Written exercise
Please transcribe the data below exactly. Leave the pictures out.

--- begin ---

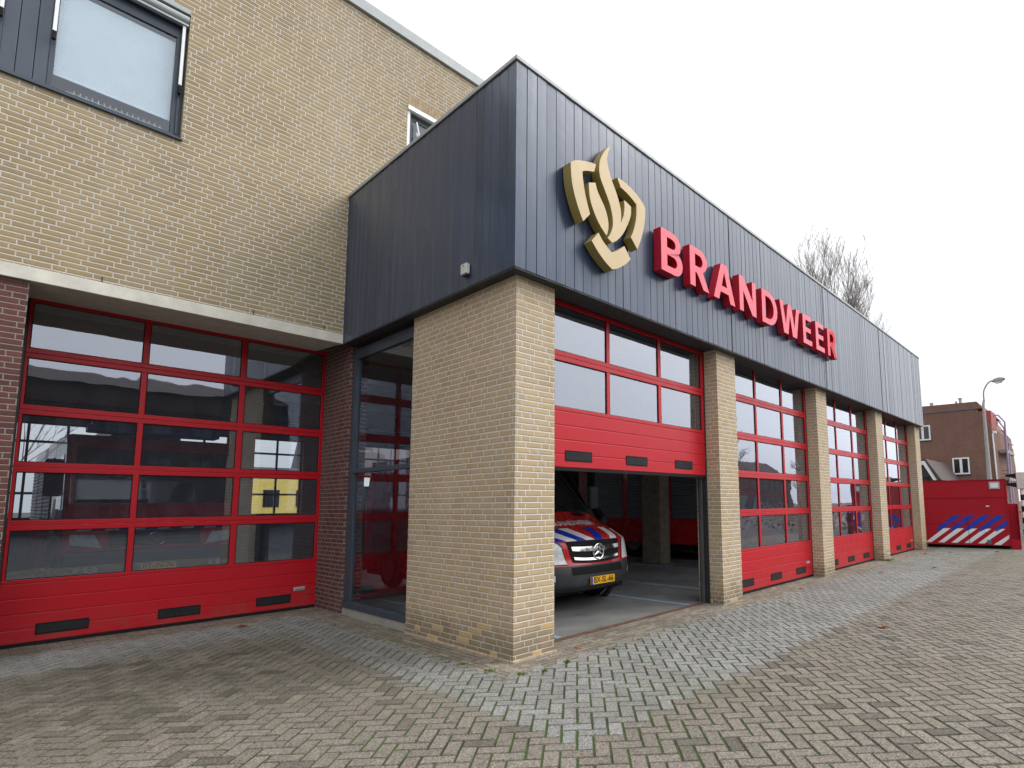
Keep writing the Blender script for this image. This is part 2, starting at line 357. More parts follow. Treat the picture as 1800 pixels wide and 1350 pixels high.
def paver_mat():
    m, t, b = mat('concrete_paver'); p = position(t)
    at = t.nodes.new('ShaderNodeAttribute'); at.attribute_name = 'tone'
    v = t.nodes.new('ShaderNodeTexVoronoi'); v.inputs['Scale'].default_value = 125; t.links.new(p, v.inputs['Vector'])
    sc = t.nodes.new('ShaderNodeSeparateColor'); t.links.new(v.outputs['Color'], sc.inputs[0])
    grit = maprange(t, sc.outputs[0], 0, 1, .5, 1.55)
    sc2 = t.nodes.new('ShaderNodeVectorMath'); sc2.operation = 'SCALE'; t.links.new(at.outputs['Color'], sc2.inputs[0]); t.links.new(grit, sc2.inputs['Scale'])
    c = sc2.outputs[0]
    c = mixc(t, maprange(t, noise(t, p, .55, 5, .65), .46, .68, 0, .34), c, (.095,.085,.06))
    c = mixc(t, maprange(t, noise(t, p, 1.7, 5, .6), .55, .75, 0, .25), c, (.27,.235,.19))
    # moss and dirt film in the damp corner before the closed door
    sp = t.nodes.new('ShaderNodeSeparateXYZ'); t.links.new(p, sp.inputs[0])
    dist = nmath(t, 'SQRT', nmath(t, 'ADD', nmath(t, 'POWER', nmath(t, 'DIVIDE', nmath(t, 'SUBTRACT', sp.outputs['X'], 1.3), 1.7), 2), nmath(t, 'POWER', nmath(t, 'DIVIDE', nmath(t, 'SUBTRACT', sp.outputs['Y'], 6.6), 1.5), 2)))
    near = nmath(t, 'MULTIPLY', maprange(t, dist, 1.4, .3), maprange(t, noise(t, p, 2.6, 5, .7), .36, .60))
    c = mixc(t, nmath(t, 'MULTIPLY', near, .75), c, (.05,.047,.03))
    far = nmath(t, 'MULTIPLY', nmath(t, 'MULTIPLY', maprange(t, sp.outputs['X'], 12, 16), maprange(t, noise(t, p, 1.1, 5, .7), .47, .62)), maprange(t, sp.outputs['X'], 26, 22))
    c = mixc(t, nmath(t, 'MULTIPLY', far, .42), c, (.14,.15,.07))
    t.links.new(c, b.inputs['Base Color']); b.inputs['Roughness'].default_value = .82; b.inputs['Specular IOR Level'].default_value = .3
    bump(t, b, nmath(t, 'ADD', sc.outputs[1], noise(t, p, 60, 4)), .45, .003); return m
M['paver'] = paver_mat()
def joint_mat():
    m, t, b = mat('mossy_sand'); p = position(t)
    c = ramp(t, noise(t, p, 2.0, 5, .7), [(.30, (.030,.027,.02)), (.42, (.026,.034,.012)), (.56, (.04,.075,.012)), (.8, (.045,.05,.02))])
    t.links.new(c, b.inputs['Base Color']); b.inputs['Roughness'].default_value = .95; bump(t, b, noise(t, p, 120, 4), .6, .01); return m
M['joint'] = joint_mat()
# ------------------------------------------------------------------ ground
tag(MB().face([(-600,-600,-.03),(900,-600,-.03),(900,600,-.03),(-600,600,-.03)]).build('ground', M['asphalt']), kind='structure')
tag(MB().face([(-6,-3,-.006),(27,-3,-.006),(27,9.45,-.006),(-6,9.45,-.006)]).build('paving_bed', M['joint']), kind='structure')
def inside_building(x, y): return (x > 3.44 and y > 4.30 and x < 20.6) or y > 9.30
def pavers():
    mb = MB(); a, g, ch = .1055, .0052, .005; c45 = math.sqrt(.5)
    rnd = random.Random(3)
    def put(u0, v0, u1, v1):
        cu, cv = (u0+u1)/2, (v0+v1)/2
        cx, cy = (cu-cv)*c45+.31, (cu+cv)*c45+.17
        if cx < -6 or cx > 26.5 or cy < -2.6 or cy > 9.3: return
        if inside_building(cx, cy): return
        if cy < 9.4 and ((cx > 3.29 and 4.17 < cy and cx < 20.6) or cy > 8.83): return       # brown edge strip
        if cy > 7.5 and cx < -5: return
        grey = (2.64 < cy < 4.30 and cx > 2.74) or (2.72 < cx < 3.4 and cy > 2.64) or (cy > 7.75 and cx < 3.4)
        if grey: col = (.205, .205, .195)
        else: col = (.170, .151, .127)
        k = rnd.uniform(.88, 1.10)
        if rnd.random() < .10 and not grey: k *= rnd.uniform(.55, .78)
        if rnd.random() < -1 and not grey: col = (.23, .15, .12)
        col = tuple(x*k*rnd.uniform(.985, 1.015) for x in col)
        z = rnd.uniform(-.0015, .0018); tx, ty = rnd.uniform(-.008, .008), rnd.uniform(-.008, .008)
        gg = g*rnd.uniform(.7, 1.5)
        def W(u, v, dz):
            zz = z+dz+(u-cu)*tx+(v-cv)*ty
            return ((u-v)*c45+.31, (u+v)*c45+.17, zz)
        O = [(u0+gg, v0+gg), (u1-gg, v0+gg), (u1-gg, v1-gg), (u0+gg, v1-gg)]
        I = [(u0+gg+ch, v0+gg+ch), (u1-gg-ch, v0+gg+ch), (u1-gg-ch, v1-gg-ch), (u0+gg+ch, v1-gg-ch)]
        n = len(mb.v)
        mb.v += [W(*p, -.009) for p in O]+[W(*p, 0) for p in I]
        mb.f.append((n+4, n+5, n+6, n+7)); mb.col.append(col); mb.m.append(0)
        dk = tuple(x*.8 for x in col)
        for i in range(4):
            j = (i+1) % 4; mb.f.append((n+i, n+j, n+4+j, n+4+i)); mb.col.append(dk); mb.m.append(0)
    R = 340
    for i in range(-R//2-60, R):
        for j in range(-R, R):
            k = (i-j) % 4
            if k == 0: put(i*a, j*a, (i+2)*a, (j+1)*a)
            elif k == 3: put(i*a, j*a, (i+1)*a, (j+2)*a)
    return mb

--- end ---

Final answer
Keep writing the Blender script for this image. This is part 2, starting at line 357. More parts follow. Treat the picture as 1800 pixels wide and 1350 pixels high.
def paver_mat():
    m, t, b = mat('concrete_paver'); p = position(t)
    at = t.nodes.new('ShaderNodeAttribute'); at.attribute_name = 'tone'
    v = t.nodes.new('ShaderNodeTexVoronoi'); v.inputs['Scale'].default_value = 125; t.links.new(p, v.inputs['Vector'])
    sc = t.nodes.new('ShaderNodeSeparateColor'); t.links.new(v.outputs['Color'], sc.inputs[0])
    grit = maprange(t, sc.outputs[0], 0, 1, .5, 1.55)
    sc2 = t.nodes.new('ShaderNodeVectorMath'); sc2.operation = 'SCALE'; t.links.new(at.outputs['Color'], sc2.inputs[0]); t.links.new(grit, sc2.inputs['Scale'])
    c = sc2.outputs[0]
    c = mixc(t, maprange(t, noise(t, p, .55, 5, .65), .46, .68, 0, .34), c, (.095,.085,.06))
    c = mixc(t, maprange(t, noise(t, p, 1.7, 5, .6), .55, .75, 0, .25), c, (.27,.235,.19))
    # moss and dirt film in the damp corner before the closed door
    sp = t.nodes.new('ShaderNodeSeparateXYZ'); t.links.new(p, sp.inputs[0])
    dist = nmath(t, 'SQRT', nmath(t, 'ADD', nmath(t, 'POWER', nmath(t, 'DIVIDE', nmath(t, 'SUBTRACT', sp.outputs['X'], 1.3), 1.7), 2), nmath(t, 'POWER', nmath(t, 'DIVIDE', nmath(t, 'SUBTRACT', sp.outputs['Y'], 6.6), 1.5), 2)))
    near = nmath(t, 'MULTIPLY', maprange(t, dist, 1.4, .3), maprange(t, noise(t, p, 2.6, 5, .7), .36, .60))
    c = mixc(t, nmath(t, 'MULTIPLY', near, .75), c, (.05,.047,.03))
    far = nmath(t, 'MULTIPLY', nmath(t, 'MULTIPLY', maprange(t, sp.outputs['X'], 12, 16), maprange(t, noise(t, p, 1.1, 5, .7), .47, .62)), maprange(t, sp.outputs['X'], 26, 22))
    c = mixc(t, nmath(t, 'MULTIPLY', far, .42), c, (.14,.15,.07))
    t.links.new(c, b.inputs['Base Color']); b.inputs['Roughness'].default_value = .82; b.inputs['Specular IOR Level'].default_value = .3
    bump(t, b, nmath(t, 'ADD', sc.outputs[1], noise(t, p, 60, 4)), .45, .003); return m
M['paver'] = paver_mat()
def joint_mat():
    m, t, b = mat('mossy_sand'); p = position(t)
    c = ramp(t, noise(t, p, 2.0, 5, .7), [(.30, (.030,.027,.02)), (.42, (.026,.034,.012)), (.56, (.04,.075,.012)), (.8, (.045,.05,.02))])
    t.links.new(c, b.inputs['Base Color']); b.inputs['Roughness'].default_value = .95; bump(t, b, noise(t, p, 120, 4), .6, .01); return m
M['joint'] = joint_mat()
# ------------------------------------------------------------------ ground
tag(MB().face([(-600,-600,-.03),(900,-600,-.03),(900,600,-.03),(-600,600,-.03)]).build('ground', M['asphalt']), kind='structure')
tag(MB().face([(-6,-3,-.006),(27,-3,-.006),(27,9.45,-.006),(-6,9.45,-.006)]).build('paving_bed', M['joint']), kind='structure')
def inside_building(x, y): return (x > 3.44 and y > 4.30 and x < 20.6) or y > 9.30
def pavers():
    mb = MB(); a, g, ch = .1055, .0052, .005; c45 = math.sqrt(.5)
    rnd = random.Random(3)
    def put(u0, v0, u1, v1):
        cu, cv = (u0+u1)/2, (v0+v1)/2
        cx, cy = (cu-cv)*c45+.31, (cu+cv)*c45+.17
        if cx < -6 or cx > 26.5 or cy < -2.6 or cy > 9.3: return
        if inside_building(cx, cy): return
        if cy < 9.4 and ((cx > 3.29 and 4.17 < cy and cx < 20.6) or cy > 8.83): return       # brown edge strip
        if cy > 7.5 and cx < -5: return
        grey = (2.64 < cy < 4.30 and cx > 2.74) or (2.72 < cx < 3.4 and cy > 2.64) or (cy > 7.75 and cx < 3.4)
        if grey: col = (.205, .205, .195)
        else: col = (.170, .151, .127)
        k = rnd.uniform(.88, 1.10)
        if rnd.random() < .10 and not grey: k *= rnd.uniform(.55, .78)
        if rnd.random() < -1 and not grey: col = (.23, .15, .12)
        col = tuple(x*k*rnd.uniform(.985, 1.015) for x in col)
        z = rnd.uniform(-.0015, .0018); tx, ty = rnd.uniform(-.008, .008), rnd.uniform(-.008, .008)
        gg = g*rnd.uniform(.7, 1.5)
        def W(u, v, dz):
            zz = z+dz+(u-cu)*tx+(v-cv)*ty
            return ((u-v)*c45+.31, (u+v)*c45+.17, zz)
        O = [(u0+gg, v0+gg), (u1-gg, v0+gg), (u1-gg, v1-gg), (u0+gg, v1-gg)]
        I = [(u0+gg+ch, v0+gg+ch), (u1-gg-ch, v0+gg+ch), (u1-gg-ch, v1-gg-ch), (u0+gg+ch, v1-gg-ch)]
        n = len(mb.v)
        mb.v += [W(*p, -.009) for p in O]+[W(*p, 0) for p in I]
        mb.f.append((n+4, n+5, n+6, n+7)); mb.col.append(col); mb.m.append(0)
        dk = tuple(x*.8 for x in col)
        for i in range(4):
            j = (i+1) % 4; mb.f.append((n+i, n+j, n+4+j, n+4+i)); mb.col.append(dk); mb.m.append(0)
    R = 340
    for i in range(-R//2-60, R):
        for j in range(-R, R):
            k = (i-j) % 4
            if k == 0: put(i*a, j*a, (i+2)*a, (j+1)*a)
            elif k == 3: put(i*a, j*a, (i+1)*a, (j+2)*a)
    return mb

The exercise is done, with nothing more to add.